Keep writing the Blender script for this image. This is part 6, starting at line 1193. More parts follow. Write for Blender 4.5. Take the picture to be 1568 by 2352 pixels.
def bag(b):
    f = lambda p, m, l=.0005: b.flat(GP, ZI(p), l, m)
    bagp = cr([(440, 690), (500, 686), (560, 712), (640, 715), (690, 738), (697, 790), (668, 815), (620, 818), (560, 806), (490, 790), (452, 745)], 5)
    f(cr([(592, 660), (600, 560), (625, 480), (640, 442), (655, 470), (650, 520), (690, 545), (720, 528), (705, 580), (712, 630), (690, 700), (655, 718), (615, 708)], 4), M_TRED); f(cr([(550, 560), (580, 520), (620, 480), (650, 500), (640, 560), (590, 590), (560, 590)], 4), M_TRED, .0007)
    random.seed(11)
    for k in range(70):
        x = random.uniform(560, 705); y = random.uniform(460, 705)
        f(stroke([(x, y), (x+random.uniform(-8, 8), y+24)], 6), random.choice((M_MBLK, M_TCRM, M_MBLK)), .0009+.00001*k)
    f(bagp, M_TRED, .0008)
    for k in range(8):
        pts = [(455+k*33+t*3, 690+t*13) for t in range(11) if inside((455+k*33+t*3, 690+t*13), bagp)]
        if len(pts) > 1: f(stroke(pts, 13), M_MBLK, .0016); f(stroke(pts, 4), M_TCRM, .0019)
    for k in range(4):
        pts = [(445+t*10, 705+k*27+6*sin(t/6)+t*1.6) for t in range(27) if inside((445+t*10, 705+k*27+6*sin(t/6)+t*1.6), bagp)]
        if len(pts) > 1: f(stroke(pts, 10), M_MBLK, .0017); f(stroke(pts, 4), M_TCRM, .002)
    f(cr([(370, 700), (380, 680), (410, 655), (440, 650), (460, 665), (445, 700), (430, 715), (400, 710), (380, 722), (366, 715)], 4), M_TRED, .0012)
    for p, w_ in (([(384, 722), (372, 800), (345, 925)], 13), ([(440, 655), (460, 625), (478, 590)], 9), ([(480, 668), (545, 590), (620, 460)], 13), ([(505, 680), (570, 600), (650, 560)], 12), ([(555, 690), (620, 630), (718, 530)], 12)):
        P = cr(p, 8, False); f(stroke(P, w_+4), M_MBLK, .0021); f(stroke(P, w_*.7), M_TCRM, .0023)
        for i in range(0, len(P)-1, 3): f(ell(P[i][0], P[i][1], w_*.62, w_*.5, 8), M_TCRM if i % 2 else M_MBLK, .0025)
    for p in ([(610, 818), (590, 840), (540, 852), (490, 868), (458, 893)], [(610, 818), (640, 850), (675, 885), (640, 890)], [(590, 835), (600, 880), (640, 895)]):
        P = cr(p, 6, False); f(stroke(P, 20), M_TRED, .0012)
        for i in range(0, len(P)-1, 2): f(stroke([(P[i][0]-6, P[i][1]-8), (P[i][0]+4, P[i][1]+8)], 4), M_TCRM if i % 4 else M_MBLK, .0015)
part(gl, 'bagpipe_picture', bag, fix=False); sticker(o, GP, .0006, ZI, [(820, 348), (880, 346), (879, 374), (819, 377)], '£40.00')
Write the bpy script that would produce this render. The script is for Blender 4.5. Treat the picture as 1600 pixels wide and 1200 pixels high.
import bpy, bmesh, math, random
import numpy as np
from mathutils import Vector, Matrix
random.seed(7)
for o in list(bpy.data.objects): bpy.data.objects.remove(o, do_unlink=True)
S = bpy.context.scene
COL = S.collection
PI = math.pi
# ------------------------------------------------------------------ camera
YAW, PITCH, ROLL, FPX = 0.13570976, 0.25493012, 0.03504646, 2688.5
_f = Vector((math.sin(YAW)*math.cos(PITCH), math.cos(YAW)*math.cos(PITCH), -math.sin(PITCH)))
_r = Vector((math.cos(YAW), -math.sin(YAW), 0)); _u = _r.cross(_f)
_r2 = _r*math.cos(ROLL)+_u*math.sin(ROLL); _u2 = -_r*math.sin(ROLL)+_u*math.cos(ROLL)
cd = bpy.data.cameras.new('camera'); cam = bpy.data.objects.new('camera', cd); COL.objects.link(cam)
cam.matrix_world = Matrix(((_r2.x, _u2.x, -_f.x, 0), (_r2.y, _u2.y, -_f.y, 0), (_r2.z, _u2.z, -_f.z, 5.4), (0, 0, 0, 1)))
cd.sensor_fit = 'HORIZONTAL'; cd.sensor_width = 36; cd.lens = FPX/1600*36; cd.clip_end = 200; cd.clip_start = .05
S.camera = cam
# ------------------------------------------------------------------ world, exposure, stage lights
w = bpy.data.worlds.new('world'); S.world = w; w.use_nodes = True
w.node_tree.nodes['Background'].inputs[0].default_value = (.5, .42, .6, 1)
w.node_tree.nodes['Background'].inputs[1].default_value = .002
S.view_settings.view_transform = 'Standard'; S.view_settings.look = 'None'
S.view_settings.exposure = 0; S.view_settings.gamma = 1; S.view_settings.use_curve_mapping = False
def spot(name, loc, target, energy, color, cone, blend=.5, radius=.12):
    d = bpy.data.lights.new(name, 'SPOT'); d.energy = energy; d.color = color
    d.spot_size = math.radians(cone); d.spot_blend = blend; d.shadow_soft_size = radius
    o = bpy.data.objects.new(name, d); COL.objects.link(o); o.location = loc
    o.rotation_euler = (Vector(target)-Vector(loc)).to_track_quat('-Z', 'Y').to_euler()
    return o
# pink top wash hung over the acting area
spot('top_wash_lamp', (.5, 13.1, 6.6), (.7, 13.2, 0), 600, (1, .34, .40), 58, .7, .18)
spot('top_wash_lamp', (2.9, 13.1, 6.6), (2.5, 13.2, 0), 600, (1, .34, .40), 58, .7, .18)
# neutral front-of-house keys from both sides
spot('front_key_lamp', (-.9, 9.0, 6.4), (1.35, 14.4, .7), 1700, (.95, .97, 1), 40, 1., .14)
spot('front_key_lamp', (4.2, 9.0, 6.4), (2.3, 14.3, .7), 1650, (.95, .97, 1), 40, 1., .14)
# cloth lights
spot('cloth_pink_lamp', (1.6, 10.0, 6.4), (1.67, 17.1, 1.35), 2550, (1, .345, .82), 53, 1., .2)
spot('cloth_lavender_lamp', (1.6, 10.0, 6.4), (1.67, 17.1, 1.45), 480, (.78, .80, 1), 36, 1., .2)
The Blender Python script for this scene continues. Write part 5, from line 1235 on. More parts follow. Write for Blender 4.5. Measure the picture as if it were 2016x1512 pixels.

== Task details ==
Please set down all the data word for word.

== Result below ==
Keep writing the Blender script for this image. This is part 6, starting at line 1193. More parts follow. Write for Blender 4.5. Take the picture to be 1568 by 2352 pixels.
def bag(b):
    f = lambda p, m, l=.0005: b.flat(GP, ZI(p), l, m)
    bagp = cr([(440, 690), (500, 686), (560, 712), (640, 715), (690, 738), (697, 790), (668, 815), (620, 818), (560, 806), (490, 790), (452, 745)], 5)
    f(cr([(592, 660), (600, 560), (625, 480), (640, 442), (655, 470), (650, 520), (690, 545), (720, 528), (705, 580), (712, 630), (690, 700), (655, 718), (615, 708)], 4), M_TRED); f(cr([(550, 560), (580, 520), (620, 480), (650, 500), (640, 560), (590, 590), (560, 590)], 4), M_TRED, .0007)
    random.seed(11)
    for k in range(70):
        x = random.uniform(560, 705); y = random.uniform(460, 705)
        f(stroke([(x, y), (x+random.uniform(-8, 8), y+24)], 6), random.choice((M_MBLK, M_TCRM, M_MBLK)), .0009+.00001*k)
    f(bagp, M_TRED, .0008)
    for k in range(8):
        pts = [(455+k*33+t*3, 690+t*13) for t in range(11) if inside((455+k*33+t*3, 690+t*13), bagp)]
        if len(pts) > 1: f(stroke(pts, 13), M_MBLK, .0016); f(stroke(pts, 4), M_TCRM, .0019)
    for k in range(4):
        pts = [(445+t*10, 705+k*27+6*sin(t/6)+t*1.6) for t in range(27) if inside((445+t*10, 705+k*27+6*sin(t/6)+t*1.6), bagp)]
        if len(pts) > 1: f(stroke(pts, 10), M_MBLK, .0017); f(stroke(pts, 4), M_TCRM, .002)
    f(cr([(370, 700), (380, 680), (410, 655), (440, 650), (460, 665), (445, 700), (430, 715), (400, 710), (380, 722), (366, 715)], 4), M_TRED, .0012)
    for p, w_ in (([(384, 722), (372, 800), (345, 925)], 13), ([(440, 655), (460, 625), (478, 590)], 9), ([(480, 668), (545, 590), (620, 460)], 13), ([(505, 680), (570, 600), (650, 560)], 12), ([(555, 690), (620, 630), (718, 530)], 12)):
        P = cr(p, 8, False); f(stroke(P, w_+4), M_MBLK, .0021); f(stroke(P, w_*.7), M_TCRM, .0023)
        for i in range(0, len(P)-1, 3): f(ell(P[i][0], P[i][1], w_*.62, w_*.5, 8), M_TCRM if i % 2 else M_MBLK, .0025)
    for p in ([(610, 818), (590, 840), (540, 852), (490, 868), (458, 893)], [(610, 818), (640, 850), (675, 885), (640, 890)], [(590, 835), (600, 880), (640, 895)]):
        P = cr(p, 6, False); f(stroke(P, 20), M_TRED, .0012)
        for i in range(0, len(P)-1, 2): f(stroke([(P[i][0]-6, P[i][1]-8), (P[i][0]+4, P[i][1]+8)], 4), M_TCRM if i % 4 else M_MBLK, .0015)
part(gl, 'bagpipe_picture', bag, fix=False); sticker(o, GP, .0006, ZI, [(820, 348), (880, 346), (879, 374), (819, 377)], '£40.00')
Write the bpy script that would produce this render. The script is for Blender 4.5. Treat the picture as 1600 pixels wide and 1200 pixels high.
import bpy, bmesh, math, random
import numpy as np
from mathutils import Vector, Matrix
random.seed(7)
for o in list(bpy.data.objects): bpy.data.objects.remove(o, do_unlink=True)
S = bpy.context.scene
COL = S.collection
PI = math.pi
# ------------------------------------------------------------------ camera
YAW, PITCH, ROLL, FPX = 0.13570976, 0.25493012, 0.03504646, 2688.5
_f = Vector((math.sin(YAW)*math.cos(PITCH), math.cos(YAW)*math.cos(PITCH), -math.sin(PITCH)))
_r = Vector((math.cos(YAW), -math.sin(YAW), 0)); _u = _r.cross(_f)
_r2 = _r*math.cos(ROLL)+_u*math.sin(ROLL); _u2 = -_r*math.sin(ROLL)+_u*math.cos(ROLL)
cd = bpy.data.cameras.new('camera'); cam = bpy.data.objects.new('camera', cd); COL.objects.link(cam)
cam.matrix_world = Matrix(((_r2.x, _u2.x, -_f.x, 0), (_r2.y, _u2.y, -_f.y, 0), (_r2.z, _u2.z, -_f.z, 5.4), (0, 0, 0, 1)))
cd.sensor_fit = 'HORIZONTAL'; cd.sensor_width = 36; cd.lens = FPX/1600*36; cd.clip_end = 200; cd.clip_start = .05
S.camera = cam
# ------------------------------------------------------------------ world, exposure, stage lights
w = bpy.data.worlds.new('world'); S.world = w; w.use_nodes = True
w.node_tree.nodes['Background'].inputs[0].default_value = (.5, .42, .6, 1)
w.node_tree.nodes['Background'].inputs[1].default_value = .002
S.view_settings.view_transform = 'Standard'; S.view_settings.look = 'None'
S.view_settings.exposure = 0; S.view_settings.gamma = 1; S.view_settings.use_curve_mapping = False
def spot(name, loc, target, energy, color, cone, blend=.5, radius=.12):
    d = bpy.data.lights.new(name, 'SPOT'); d.energy = energy; d.color = color
    d.spot_size = math.radians(cone); d.spot_blend = blend; d.shadow_soft_size = radius
    o = bpy.data.objects.new(name, d); COL.objects.link(o); o.location = loc
    o.rotation_euler = (Vector(target)-Vector(loc)).to_track_quat('-Z', 'Y').to_euler()
    return o
# pink top wash hung over the acting area
spot('top_wash_lamp', (.5, 13.1, 6.6), (.7, 13.2, 0), 600, (1, .34, .40), 58, .7, .18)
spot('top_wash_lamp', (2.9, 13.1, 6.6), (2.5, 13.2, 0), 600, (1, .34, .40), 58, .7, .18)
# neutral front-of-house keys from both sides
spot('front_key_lamp', (-.9, 9.0, 6.4), (1.35, 14.4, .7), 1700, (.95, .97, 1), 40, 1., .14)
spot('front_key_lamp', (4.2, 9.0, 6.4), (2.3, 14.3, .7), 1650, (.95, .97, 1), 40, 1., .14)
# cloth lights
spot('cloth_pink_lamp', (1.6, 10.0, 6.4), (1.67, 17.1, 1.35), 2550, (1, .345, .82), 53, 1., .2)
spot('cloth_lavender_lamp', (1.6, 10.0, 6.4), (1.67, 17.1, 1.45), 480, (.78, .80, 1), 36, 1., .2)
The Blender Python script for this scene continues. Write part 5, from line 1235 on. More parts follow. Write for Blender 4.5. Measure the picture as if it were 2016x1512 pixels.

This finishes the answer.